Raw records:
>>>

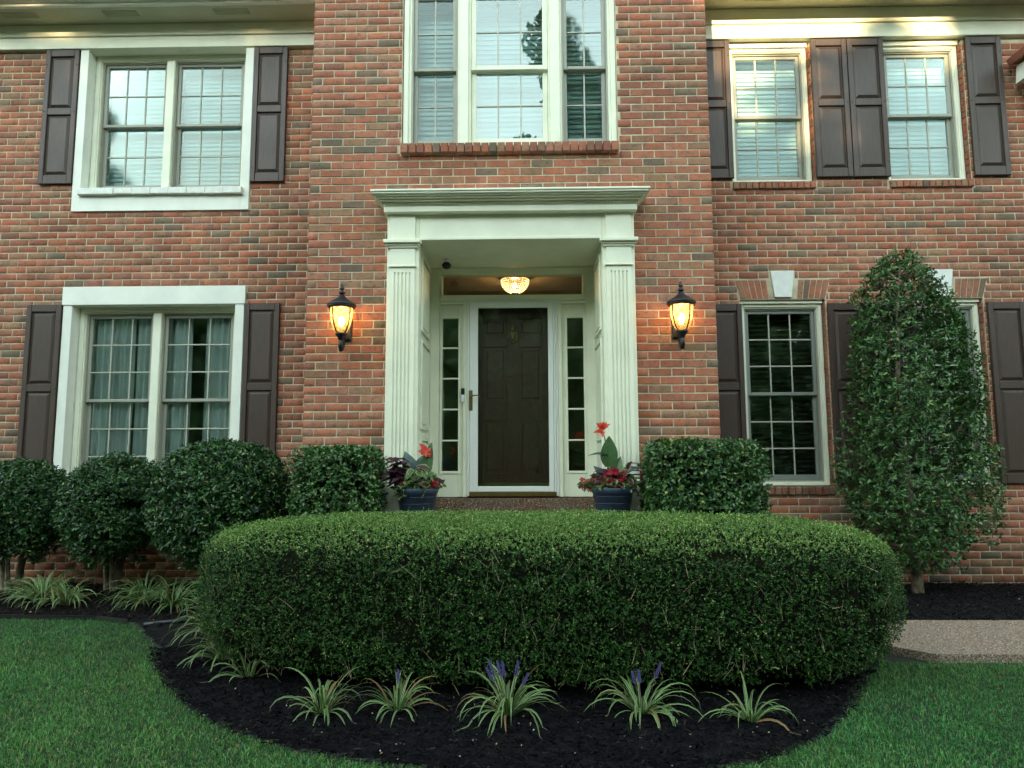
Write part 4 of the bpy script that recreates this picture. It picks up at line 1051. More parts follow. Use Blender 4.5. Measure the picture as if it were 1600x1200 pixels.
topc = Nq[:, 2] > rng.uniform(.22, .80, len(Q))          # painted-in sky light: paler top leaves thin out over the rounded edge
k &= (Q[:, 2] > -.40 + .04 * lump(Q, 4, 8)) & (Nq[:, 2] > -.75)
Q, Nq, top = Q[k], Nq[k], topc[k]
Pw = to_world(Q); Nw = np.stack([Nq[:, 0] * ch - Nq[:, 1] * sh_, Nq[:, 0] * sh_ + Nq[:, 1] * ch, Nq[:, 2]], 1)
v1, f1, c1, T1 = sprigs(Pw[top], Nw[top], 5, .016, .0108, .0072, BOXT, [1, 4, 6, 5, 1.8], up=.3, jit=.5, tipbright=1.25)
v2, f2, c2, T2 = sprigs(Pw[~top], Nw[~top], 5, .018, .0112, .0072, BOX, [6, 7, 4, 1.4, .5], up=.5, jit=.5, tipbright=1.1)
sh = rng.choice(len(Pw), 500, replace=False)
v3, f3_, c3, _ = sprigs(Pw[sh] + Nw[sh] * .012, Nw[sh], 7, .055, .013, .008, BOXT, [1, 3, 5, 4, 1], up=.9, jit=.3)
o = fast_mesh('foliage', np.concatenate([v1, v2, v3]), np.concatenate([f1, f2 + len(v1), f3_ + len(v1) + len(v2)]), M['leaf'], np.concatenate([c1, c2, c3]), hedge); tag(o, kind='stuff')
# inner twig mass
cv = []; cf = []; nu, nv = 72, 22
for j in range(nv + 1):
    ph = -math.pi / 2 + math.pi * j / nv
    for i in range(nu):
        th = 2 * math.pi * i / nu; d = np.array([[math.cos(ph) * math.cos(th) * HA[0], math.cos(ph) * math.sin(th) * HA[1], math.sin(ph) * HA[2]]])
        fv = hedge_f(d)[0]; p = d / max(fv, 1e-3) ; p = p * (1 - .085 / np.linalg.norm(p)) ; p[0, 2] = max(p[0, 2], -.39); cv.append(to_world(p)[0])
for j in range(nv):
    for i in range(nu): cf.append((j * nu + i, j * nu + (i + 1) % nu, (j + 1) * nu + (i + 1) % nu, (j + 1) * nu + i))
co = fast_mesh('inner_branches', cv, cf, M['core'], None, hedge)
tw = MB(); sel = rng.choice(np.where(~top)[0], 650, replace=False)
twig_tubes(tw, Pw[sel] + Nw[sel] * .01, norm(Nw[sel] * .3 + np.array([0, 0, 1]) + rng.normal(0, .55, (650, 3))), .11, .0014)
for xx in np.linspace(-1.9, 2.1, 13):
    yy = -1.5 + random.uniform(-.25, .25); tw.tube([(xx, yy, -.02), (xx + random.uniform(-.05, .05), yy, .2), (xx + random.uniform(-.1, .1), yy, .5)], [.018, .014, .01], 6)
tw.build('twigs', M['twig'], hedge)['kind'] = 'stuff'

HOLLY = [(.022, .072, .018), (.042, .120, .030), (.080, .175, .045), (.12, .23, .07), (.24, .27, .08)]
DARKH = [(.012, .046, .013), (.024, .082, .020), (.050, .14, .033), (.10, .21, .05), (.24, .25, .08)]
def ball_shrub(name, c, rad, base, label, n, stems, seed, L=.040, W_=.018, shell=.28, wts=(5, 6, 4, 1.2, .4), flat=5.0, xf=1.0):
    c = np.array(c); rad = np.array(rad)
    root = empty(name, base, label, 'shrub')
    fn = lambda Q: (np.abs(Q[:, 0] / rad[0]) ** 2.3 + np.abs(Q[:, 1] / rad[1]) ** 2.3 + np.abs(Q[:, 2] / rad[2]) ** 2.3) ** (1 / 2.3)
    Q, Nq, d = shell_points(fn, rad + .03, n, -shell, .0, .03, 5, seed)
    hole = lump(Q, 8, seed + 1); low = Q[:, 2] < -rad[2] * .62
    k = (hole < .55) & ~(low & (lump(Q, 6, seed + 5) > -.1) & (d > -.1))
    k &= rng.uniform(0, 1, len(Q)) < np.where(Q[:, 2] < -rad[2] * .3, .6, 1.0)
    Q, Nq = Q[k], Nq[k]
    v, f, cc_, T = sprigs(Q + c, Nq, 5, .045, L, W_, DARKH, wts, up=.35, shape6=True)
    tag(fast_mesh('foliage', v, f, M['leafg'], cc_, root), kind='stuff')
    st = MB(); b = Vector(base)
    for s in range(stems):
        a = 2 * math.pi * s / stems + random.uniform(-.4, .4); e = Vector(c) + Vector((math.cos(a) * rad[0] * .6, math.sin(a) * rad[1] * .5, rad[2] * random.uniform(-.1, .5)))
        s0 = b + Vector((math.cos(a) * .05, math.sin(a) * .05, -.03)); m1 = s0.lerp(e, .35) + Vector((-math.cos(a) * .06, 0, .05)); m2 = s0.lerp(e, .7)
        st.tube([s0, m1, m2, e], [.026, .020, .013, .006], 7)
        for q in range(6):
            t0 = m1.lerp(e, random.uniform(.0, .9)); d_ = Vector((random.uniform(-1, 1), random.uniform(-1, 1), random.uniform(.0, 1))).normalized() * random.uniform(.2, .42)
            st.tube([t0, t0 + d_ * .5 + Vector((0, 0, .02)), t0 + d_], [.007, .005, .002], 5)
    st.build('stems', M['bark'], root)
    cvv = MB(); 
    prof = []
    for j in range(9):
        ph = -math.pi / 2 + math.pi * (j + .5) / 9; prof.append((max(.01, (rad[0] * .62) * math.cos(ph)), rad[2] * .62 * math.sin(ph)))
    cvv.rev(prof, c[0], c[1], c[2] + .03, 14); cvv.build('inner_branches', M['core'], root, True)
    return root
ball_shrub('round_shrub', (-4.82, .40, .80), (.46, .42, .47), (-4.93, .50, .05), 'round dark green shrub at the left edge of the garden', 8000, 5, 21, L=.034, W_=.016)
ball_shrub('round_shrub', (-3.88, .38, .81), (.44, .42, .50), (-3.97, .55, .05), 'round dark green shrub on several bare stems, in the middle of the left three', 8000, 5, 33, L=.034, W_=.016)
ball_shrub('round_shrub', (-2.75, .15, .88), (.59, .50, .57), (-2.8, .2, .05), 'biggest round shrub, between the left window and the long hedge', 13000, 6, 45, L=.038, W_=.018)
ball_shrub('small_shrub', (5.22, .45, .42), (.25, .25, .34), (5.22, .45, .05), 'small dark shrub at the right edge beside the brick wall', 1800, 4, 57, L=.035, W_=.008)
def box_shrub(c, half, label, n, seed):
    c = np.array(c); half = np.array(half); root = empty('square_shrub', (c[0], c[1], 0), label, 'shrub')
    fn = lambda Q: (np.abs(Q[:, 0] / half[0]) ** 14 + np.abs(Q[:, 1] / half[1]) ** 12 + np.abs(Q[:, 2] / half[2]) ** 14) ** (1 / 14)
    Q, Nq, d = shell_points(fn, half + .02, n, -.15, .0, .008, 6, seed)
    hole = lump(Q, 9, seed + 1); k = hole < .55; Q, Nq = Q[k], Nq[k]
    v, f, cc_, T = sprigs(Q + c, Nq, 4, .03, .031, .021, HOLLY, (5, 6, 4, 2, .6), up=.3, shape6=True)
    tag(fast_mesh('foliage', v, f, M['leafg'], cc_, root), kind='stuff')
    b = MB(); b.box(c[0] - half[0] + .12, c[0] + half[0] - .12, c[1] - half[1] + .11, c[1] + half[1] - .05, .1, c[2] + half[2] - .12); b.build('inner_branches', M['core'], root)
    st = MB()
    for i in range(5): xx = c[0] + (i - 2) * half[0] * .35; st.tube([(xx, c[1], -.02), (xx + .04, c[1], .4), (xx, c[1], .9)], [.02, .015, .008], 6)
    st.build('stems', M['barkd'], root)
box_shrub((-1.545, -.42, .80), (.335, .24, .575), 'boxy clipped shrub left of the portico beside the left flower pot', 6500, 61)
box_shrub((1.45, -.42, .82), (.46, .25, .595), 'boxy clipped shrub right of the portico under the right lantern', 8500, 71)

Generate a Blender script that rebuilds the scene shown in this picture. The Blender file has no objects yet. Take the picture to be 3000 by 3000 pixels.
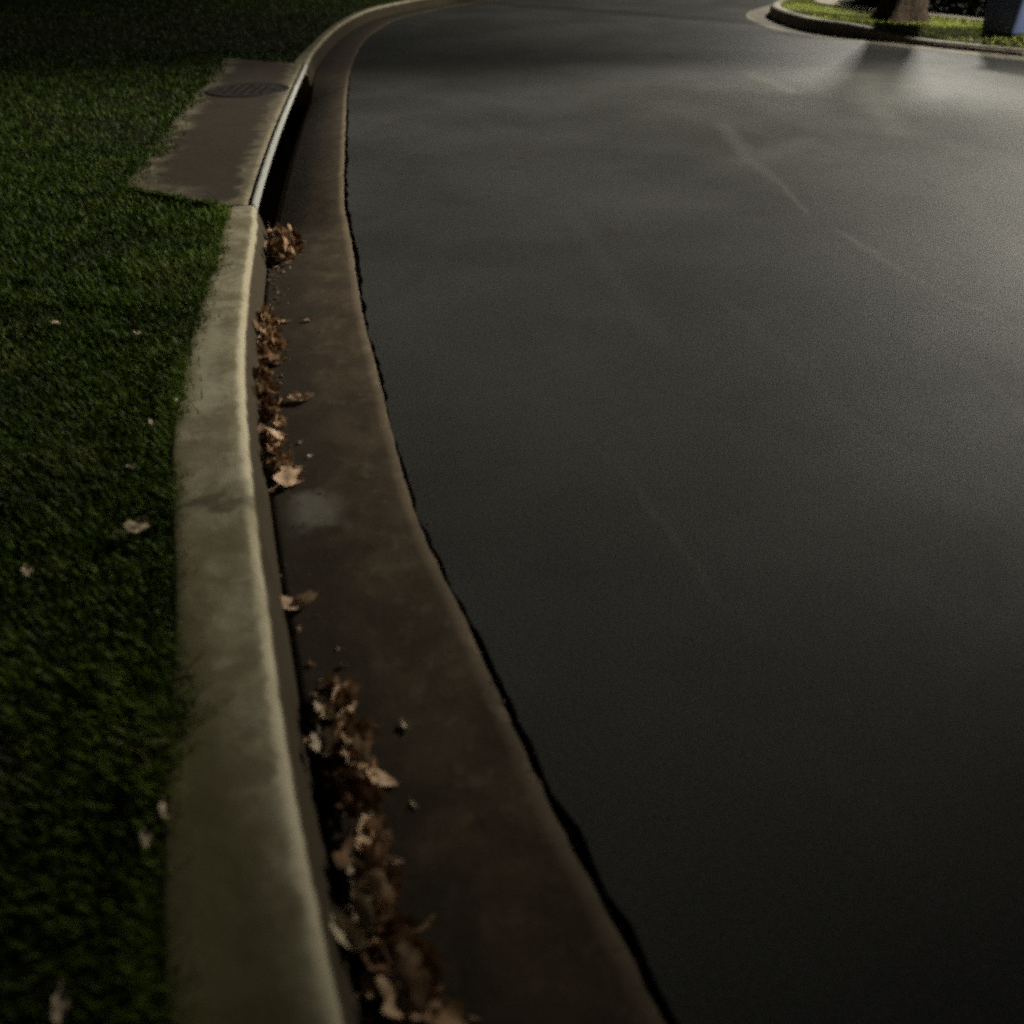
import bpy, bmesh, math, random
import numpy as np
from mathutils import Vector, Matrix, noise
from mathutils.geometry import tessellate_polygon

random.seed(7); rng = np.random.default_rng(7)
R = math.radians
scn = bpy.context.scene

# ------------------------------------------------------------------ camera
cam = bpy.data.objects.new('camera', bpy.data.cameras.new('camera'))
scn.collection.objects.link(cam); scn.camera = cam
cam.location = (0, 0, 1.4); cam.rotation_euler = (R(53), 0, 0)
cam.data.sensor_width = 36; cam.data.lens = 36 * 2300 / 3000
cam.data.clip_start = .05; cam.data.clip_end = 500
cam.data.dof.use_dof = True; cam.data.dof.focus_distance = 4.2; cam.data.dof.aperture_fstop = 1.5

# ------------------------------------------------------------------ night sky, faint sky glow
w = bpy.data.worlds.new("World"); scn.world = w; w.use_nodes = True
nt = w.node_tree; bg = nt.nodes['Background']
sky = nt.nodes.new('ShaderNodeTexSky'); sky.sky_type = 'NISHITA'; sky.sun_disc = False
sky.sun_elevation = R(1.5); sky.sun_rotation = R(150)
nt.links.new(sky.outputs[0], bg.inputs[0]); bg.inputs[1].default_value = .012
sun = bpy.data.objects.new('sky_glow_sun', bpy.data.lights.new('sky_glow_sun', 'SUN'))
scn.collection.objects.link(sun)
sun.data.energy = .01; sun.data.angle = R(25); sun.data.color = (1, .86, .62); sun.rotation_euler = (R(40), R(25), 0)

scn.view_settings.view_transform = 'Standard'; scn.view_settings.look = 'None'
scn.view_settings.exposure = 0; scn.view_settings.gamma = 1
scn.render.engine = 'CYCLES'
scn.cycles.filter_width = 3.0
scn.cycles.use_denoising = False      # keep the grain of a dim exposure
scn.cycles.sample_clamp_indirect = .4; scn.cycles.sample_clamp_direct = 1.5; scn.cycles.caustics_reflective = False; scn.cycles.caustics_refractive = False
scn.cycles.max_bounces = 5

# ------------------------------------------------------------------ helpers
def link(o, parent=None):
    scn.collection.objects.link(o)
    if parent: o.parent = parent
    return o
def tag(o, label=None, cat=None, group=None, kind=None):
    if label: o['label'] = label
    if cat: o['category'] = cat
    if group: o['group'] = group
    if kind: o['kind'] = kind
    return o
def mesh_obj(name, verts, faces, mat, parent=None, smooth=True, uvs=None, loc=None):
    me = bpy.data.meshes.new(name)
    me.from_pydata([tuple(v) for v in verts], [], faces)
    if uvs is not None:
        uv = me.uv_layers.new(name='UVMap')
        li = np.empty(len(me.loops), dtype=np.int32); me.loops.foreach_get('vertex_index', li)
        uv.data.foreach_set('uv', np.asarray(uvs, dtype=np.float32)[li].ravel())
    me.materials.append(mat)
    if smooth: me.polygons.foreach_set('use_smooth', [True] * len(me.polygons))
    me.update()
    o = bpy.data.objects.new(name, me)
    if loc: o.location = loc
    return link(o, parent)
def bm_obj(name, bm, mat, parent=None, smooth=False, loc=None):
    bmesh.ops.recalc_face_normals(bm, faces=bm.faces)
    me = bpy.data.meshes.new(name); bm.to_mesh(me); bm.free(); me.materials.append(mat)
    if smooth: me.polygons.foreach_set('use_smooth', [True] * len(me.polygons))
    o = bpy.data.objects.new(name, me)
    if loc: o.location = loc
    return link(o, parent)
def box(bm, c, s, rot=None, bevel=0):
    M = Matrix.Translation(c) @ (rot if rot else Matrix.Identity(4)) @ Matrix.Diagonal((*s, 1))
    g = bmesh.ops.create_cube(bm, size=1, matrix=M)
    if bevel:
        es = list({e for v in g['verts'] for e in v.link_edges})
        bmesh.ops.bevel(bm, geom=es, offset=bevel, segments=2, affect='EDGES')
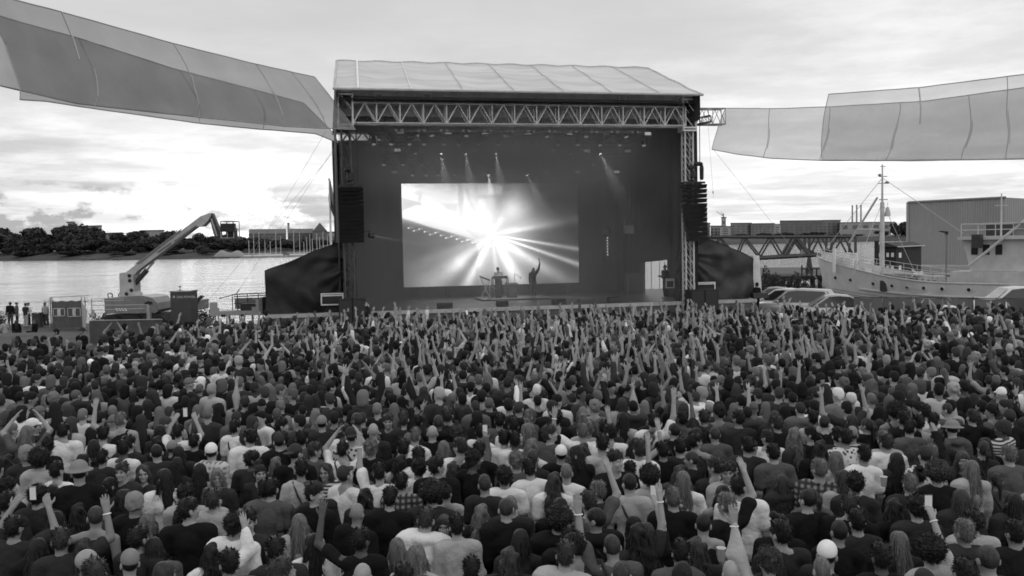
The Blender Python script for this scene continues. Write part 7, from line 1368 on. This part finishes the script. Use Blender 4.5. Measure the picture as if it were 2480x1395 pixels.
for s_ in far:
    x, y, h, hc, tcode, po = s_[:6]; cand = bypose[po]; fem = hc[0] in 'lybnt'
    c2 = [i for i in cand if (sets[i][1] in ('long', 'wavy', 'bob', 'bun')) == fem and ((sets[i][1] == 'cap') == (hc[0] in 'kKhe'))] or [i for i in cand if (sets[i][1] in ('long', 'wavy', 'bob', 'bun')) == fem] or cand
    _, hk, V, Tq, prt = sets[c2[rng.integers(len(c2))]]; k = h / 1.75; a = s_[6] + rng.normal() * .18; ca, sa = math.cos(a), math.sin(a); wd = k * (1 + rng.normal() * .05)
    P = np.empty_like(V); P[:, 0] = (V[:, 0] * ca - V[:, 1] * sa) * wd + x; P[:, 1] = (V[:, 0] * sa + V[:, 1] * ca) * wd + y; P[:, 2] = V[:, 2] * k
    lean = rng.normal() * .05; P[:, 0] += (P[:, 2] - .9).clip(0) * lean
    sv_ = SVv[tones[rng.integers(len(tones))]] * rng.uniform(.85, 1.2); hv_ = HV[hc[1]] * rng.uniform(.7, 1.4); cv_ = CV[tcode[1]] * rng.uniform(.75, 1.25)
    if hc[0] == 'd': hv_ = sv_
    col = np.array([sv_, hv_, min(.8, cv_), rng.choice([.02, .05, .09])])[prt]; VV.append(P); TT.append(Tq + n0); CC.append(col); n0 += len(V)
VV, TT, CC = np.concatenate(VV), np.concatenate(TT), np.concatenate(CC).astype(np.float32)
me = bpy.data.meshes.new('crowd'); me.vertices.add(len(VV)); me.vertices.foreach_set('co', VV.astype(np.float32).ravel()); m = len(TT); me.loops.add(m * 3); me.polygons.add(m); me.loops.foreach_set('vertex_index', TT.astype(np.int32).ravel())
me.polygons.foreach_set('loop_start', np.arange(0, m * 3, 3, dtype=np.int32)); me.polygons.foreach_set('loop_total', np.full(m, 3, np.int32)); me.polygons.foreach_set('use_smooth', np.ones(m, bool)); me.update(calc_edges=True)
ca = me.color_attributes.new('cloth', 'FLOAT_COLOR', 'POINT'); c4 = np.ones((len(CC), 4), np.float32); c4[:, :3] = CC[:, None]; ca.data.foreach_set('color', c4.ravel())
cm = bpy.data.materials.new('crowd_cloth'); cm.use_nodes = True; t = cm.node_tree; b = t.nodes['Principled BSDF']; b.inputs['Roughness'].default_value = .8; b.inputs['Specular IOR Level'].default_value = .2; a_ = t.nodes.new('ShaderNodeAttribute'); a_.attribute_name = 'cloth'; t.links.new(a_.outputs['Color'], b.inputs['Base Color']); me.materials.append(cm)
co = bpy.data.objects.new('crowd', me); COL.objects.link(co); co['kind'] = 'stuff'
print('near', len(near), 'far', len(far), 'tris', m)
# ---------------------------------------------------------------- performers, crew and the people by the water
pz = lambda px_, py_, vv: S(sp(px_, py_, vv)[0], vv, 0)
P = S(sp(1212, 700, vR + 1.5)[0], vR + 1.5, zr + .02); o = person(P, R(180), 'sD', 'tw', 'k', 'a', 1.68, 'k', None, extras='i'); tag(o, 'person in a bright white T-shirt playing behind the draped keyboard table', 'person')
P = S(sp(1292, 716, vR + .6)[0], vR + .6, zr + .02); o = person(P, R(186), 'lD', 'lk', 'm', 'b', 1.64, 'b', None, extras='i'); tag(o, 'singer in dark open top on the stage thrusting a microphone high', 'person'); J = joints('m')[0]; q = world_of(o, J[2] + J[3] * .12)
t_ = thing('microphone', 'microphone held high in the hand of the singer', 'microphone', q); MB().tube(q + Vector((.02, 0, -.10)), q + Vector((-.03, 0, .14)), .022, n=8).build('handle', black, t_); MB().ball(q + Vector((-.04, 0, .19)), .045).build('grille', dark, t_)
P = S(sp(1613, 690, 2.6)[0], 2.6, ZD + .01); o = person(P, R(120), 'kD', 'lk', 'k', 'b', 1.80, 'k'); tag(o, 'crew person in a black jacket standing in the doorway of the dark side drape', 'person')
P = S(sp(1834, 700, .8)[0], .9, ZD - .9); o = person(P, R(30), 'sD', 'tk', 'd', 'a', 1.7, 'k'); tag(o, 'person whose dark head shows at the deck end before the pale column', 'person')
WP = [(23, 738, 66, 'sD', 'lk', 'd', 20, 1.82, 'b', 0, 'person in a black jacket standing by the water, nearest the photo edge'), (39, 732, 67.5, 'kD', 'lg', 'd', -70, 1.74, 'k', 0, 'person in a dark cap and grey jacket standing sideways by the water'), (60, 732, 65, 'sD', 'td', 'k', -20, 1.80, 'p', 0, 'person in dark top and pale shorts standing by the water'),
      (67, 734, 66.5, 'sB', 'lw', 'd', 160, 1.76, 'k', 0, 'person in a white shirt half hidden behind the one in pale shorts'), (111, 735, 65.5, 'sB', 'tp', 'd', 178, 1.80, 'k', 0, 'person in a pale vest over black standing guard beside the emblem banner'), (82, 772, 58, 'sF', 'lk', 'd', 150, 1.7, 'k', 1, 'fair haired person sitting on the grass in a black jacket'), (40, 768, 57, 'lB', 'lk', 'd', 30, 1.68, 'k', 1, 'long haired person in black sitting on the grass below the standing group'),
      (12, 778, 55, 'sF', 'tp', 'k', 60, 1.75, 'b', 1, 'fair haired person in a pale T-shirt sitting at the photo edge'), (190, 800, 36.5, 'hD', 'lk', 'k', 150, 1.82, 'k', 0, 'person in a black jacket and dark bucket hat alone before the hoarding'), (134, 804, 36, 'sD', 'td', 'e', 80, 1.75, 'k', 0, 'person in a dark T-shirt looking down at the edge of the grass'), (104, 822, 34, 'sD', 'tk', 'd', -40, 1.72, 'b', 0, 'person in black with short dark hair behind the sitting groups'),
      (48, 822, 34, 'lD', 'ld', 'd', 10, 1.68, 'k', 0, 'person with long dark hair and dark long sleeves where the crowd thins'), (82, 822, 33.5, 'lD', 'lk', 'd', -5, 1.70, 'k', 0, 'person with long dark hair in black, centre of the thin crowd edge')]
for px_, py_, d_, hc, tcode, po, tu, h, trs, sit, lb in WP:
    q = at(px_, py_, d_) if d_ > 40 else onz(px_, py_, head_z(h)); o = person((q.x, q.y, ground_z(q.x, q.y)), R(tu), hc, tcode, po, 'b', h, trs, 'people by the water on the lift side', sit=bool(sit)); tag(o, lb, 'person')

<<<

▶ **TASK INSTRUCTIONS**
Write out the lines from the start of the material to the line with "Pw = to_world(Q);", inclusive and exactly. Skip the pictures.

▶ **WRITTEN RESPONSE**
Write part 4 of the bpy script that recreates this picture. It picks up at line 1051. More parts follow. Use Blender 4.5. Measure the picture as if it were 1600x1200 pixels.
topc = Nq[:, 2] > rng.uniform(.22, .80, len(Q))          # painted-in sky light: paler top leaves thin out over the rounded edge
k &= (Q[:, 2] > -.40 + .04 * lump(Q, 4, 8)) & (Nq[:, 2] > -.75)
Q, Nq, top = Q[k], Nq[k], topc[k]
Pw = to_world(Q); Nw = np.stack([Nq[:, 0] * ch - Nq[:, 1] * sh_, Nq[:, 0] * sh_ + Nq[:, 1] * ch, Nq[:, 2]], 1)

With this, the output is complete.